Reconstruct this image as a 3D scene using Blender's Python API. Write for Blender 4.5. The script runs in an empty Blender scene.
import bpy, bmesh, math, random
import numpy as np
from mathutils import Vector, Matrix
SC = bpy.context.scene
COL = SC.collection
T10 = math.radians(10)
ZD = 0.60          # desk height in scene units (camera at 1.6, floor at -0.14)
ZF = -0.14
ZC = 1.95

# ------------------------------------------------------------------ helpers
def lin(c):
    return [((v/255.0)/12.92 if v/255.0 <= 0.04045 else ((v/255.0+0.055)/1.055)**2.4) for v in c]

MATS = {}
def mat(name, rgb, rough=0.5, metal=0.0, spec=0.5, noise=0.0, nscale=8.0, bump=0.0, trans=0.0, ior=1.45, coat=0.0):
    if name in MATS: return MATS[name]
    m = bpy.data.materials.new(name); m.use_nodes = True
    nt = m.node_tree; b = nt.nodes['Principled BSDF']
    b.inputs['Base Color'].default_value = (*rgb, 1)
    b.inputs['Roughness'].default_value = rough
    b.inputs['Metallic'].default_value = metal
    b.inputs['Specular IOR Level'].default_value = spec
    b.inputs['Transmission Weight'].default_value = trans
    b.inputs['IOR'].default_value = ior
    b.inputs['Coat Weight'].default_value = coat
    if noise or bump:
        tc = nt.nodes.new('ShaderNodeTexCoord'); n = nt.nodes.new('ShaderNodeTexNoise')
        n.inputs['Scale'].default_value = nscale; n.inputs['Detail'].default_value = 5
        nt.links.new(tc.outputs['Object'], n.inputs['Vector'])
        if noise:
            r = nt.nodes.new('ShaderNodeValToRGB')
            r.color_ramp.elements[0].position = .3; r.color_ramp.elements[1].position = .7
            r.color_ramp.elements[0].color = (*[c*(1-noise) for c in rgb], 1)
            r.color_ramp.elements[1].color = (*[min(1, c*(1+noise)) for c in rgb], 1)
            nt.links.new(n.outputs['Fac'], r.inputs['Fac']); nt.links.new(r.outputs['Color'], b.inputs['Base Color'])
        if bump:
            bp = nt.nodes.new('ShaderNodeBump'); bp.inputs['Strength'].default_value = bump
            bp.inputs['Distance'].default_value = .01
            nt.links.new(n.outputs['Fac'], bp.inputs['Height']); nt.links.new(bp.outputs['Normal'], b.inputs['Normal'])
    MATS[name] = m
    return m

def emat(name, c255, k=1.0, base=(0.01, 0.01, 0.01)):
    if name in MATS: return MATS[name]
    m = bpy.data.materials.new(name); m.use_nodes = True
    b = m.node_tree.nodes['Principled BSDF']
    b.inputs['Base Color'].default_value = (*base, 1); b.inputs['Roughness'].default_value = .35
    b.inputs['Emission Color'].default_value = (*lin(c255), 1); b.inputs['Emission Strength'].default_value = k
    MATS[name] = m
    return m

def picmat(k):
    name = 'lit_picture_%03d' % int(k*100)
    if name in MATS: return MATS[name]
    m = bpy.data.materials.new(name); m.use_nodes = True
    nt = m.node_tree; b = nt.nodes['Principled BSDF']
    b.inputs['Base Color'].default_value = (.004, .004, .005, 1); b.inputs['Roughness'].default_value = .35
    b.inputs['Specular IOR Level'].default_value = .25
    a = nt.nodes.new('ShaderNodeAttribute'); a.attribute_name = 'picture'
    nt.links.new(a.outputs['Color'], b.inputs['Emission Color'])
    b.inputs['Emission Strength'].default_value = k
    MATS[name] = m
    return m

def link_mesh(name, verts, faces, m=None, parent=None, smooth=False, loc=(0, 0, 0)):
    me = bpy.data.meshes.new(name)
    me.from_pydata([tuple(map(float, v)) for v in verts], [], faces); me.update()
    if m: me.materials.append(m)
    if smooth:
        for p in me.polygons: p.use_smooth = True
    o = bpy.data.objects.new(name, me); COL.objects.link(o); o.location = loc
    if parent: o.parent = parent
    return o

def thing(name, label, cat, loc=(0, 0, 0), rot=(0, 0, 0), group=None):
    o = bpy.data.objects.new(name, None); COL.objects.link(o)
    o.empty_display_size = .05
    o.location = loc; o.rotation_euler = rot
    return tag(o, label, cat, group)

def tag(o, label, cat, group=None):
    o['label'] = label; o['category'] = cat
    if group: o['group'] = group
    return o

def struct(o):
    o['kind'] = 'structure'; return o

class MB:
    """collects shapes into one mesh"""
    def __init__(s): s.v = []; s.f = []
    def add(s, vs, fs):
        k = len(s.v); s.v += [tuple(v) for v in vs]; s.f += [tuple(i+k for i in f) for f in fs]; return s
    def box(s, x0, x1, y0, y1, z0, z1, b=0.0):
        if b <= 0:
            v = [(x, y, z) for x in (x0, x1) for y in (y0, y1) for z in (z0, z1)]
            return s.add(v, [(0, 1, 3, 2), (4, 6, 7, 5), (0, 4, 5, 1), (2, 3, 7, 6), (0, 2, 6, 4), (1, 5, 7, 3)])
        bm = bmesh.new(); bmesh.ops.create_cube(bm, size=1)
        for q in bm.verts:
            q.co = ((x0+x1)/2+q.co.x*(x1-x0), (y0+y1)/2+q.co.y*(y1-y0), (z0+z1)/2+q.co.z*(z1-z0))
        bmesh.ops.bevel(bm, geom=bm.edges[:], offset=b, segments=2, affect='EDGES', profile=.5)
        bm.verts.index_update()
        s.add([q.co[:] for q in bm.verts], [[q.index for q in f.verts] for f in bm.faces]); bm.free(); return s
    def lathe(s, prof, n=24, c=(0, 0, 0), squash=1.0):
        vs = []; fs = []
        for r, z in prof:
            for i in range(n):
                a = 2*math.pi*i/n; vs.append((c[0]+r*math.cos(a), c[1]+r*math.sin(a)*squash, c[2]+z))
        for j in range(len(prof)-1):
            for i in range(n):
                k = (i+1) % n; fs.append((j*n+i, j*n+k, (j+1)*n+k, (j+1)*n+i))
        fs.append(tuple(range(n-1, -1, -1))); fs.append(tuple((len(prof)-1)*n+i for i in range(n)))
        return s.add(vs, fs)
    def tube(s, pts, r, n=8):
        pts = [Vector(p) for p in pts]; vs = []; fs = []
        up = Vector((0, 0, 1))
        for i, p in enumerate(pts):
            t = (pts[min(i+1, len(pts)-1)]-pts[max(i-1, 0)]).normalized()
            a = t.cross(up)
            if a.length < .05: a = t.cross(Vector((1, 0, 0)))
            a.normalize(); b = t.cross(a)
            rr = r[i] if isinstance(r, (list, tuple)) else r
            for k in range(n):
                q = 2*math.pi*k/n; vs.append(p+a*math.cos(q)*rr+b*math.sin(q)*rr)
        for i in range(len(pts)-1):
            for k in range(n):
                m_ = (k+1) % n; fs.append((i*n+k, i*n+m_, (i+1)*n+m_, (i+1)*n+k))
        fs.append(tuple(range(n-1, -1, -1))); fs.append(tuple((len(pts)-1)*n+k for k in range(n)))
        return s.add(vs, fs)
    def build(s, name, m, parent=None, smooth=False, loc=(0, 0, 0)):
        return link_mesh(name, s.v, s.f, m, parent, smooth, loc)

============

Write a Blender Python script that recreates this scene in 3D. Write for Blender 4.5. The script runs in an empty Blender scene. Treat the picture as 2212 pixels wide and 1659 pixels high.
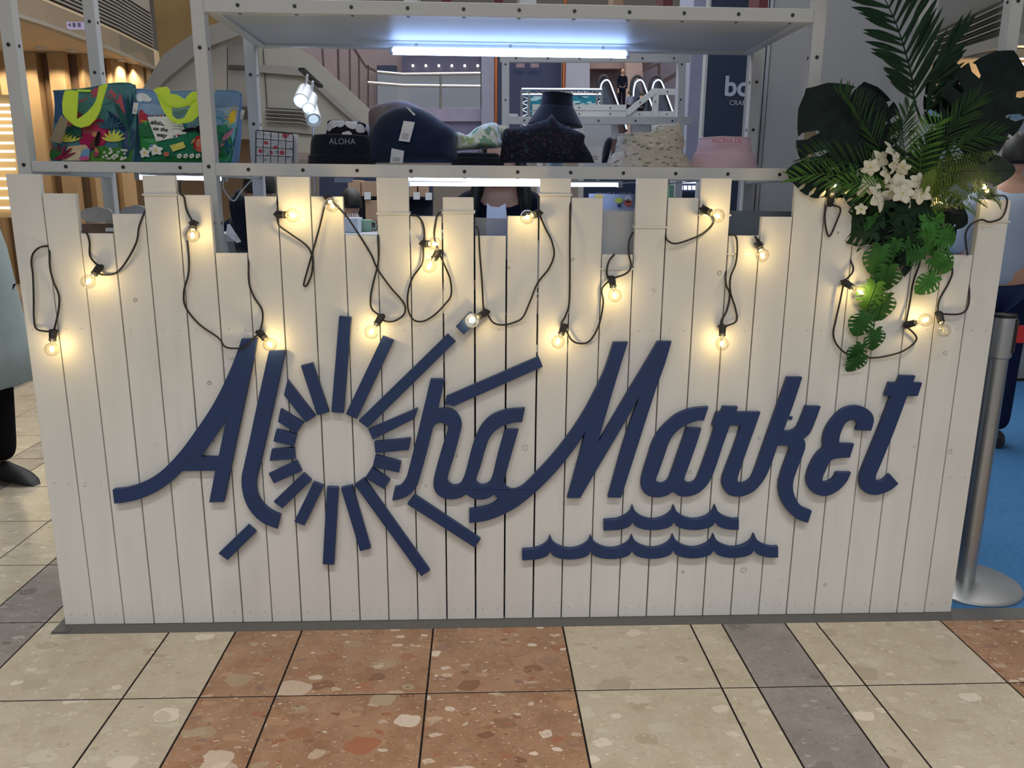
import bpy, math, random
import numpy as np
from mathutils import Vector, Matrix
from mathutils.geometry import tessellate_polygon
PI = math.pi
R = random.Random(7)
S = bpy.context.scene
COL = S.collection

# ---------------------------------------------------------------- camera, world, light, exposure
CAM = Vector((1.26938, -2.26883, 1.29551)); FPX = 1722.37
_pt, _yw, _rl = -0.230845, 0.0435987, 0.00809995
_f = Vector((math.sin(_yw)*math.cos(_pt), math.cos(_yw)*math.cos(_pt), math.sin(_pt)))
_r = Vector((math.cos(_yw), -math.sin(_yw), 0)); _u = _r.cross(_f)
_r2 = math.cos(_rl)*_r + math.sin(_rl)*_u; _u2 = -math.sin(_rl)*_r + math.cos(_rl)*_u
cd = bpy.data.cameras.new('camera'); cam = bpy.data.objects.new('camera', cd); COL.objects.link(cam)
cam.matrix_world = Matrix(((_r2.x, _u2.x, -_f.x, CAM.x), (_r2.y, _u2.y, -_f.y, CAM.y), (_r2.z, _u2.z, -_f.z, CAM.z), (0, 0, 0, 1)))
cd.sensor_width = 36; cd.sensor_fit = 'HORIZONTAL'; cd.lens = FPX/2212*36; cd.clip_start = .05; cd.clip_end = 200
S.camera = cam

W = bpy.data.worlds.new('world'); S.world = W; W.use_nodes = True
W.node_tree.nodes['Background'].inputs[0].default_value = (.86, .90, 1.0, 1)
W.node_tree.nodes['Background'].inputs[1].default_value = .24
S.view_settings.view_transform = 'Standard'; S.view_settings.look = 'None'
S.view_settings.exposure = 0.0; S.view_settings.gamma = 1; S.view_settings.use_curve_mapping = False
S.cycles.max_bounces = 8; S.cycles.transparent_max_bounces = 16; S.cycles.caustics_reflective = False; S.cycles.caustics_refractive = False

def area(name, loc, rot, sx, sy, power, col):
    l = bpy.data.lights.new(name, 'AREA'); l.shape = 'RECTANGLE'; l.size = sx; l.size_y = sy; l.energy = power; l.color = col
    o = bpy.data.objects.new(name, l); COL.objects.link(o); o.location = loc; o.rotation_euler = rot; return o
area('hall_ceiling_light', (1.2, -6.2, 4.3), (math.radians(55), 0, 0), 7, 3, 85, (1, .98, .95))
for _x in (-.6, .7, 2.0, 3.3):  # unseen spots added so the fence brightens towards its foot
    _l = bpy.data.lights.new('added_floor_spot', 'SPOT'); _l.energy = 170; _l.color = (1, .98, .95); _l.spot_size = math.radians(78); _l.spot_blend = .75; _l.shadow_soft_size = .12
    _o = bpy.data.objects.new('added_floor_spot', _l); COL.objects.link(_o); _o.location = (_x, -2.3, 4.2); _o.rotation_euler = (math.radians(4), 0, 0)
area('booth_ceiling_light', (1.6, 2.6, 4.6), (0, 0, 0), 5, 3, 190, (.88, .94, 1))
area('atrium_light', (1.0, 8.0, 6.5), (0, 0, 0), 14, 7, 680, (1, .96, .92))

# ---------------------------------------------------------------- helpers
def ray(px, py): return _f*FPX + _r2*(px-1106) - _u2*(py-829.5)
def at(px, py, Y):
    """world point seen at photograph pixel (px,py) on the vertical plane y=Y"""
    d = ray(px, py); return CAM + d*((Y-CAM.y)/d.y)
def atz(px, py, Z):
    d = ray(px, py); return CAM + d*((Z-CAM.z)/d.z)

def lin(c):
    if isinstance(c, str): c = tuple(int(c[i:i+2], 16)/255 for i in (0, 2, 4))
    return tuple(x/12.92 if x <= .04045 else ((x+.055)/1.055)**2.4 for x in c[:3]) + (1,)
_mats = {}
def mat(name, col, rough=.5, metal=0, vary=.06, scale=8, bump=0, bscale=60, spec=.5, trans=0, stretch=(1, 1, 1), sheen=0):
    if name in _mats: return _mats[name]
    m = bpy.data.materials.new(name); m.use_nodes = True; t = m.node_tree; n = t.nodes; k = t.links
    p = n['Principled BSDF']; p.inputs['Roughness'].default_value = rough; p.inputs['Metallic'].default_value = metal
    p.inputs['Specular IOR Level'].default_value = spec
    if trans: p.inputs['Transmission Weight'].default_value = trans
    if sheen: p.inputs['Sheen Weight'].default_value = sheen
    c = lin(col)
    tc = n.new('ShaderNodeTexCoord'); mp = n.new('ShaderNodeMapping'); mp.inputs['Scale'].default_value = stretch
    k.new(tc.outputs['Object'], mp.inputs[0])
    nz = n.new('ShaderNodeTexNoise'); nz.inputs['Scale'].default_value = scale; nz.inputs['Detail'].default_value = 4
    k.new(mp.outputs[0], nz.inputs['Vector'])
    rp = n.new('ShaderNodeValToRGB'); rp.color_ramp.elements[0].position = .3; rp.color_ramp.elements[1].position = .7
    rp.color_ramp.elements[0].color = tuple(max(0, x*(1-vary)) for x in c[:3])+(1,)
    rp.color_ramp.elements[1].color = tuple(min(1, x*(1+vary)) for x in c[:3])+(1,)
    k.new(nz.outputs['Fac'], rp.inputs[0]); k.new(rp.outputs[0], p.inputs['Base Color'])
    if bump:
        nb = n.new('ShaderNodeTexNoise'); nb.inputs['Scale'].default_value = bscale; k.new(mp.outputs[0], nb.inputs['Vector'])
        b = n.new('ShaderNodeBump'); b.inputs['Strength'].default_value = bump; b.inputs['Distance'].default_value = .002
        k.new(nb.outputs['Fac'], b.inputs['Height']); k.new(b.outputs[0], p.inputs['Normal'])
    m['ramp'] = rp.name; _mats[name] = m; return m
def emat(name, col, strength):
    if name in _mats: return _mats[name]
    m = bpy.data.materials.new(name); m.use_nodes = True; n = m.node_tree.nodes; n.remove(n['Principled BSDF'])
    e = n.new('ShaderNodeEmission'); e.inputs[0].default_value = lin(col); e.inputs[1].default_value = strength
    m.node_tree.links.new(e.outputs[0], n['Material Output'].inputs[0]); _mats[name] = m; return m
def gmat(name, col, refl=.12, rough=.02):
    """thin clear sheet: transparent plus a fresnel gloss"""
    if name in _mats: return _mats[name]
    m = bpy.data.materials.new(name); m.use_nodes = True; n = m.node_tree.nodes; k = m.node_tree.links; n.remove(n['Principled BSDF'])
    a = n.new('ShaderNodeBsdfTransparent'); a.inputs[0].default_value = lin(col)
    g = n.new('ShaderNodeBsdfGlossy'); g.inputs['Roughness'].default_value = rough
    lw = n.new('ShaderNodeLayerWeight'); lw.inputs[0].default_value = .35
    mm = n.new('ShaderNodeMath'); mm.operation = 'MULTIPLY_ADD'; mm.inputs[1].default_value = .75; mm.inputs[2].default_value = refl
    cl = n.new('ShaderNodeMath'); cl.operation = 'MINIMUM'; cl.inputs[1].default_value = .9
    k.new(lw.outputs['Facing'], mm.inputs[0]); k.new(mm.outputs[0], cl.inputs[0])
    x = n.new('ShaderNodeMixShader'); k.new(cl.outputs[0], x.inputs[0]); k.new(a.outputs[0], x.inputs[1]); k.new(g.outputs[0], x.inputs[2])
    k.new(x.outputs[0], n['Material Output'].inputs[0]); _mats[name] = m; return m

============

Problem description: Each line from the line containing "Reconstruct this image" through the line containing "return [((v/255.0)/12.92 if" is to be transcribed exactly, and no other line.

Response:
Reconstruct this image as a 3D scene using Blender's Python API. Write for Blender 4.5. The script runs in an empty Blender scene.
import bpy, bmesh, math, random
import numpy as np
from mathutils import Vector, Matrix
SC = bpy.context.scene
COL = SC.collection
T10 = math.radians(10)
ZD = 0.60          # desk height in scene units (camera at 1.6, floor at -0.14)
ZF = -0.14
ZC = 1.95

# ------------------------------------------------------------------ helpers
def lin(c):
    return [((v/255.0)/12.92 if v/255.0 <= 0.04045 else ((v/255.0+0.055)/1.055)**2.4) for v in c]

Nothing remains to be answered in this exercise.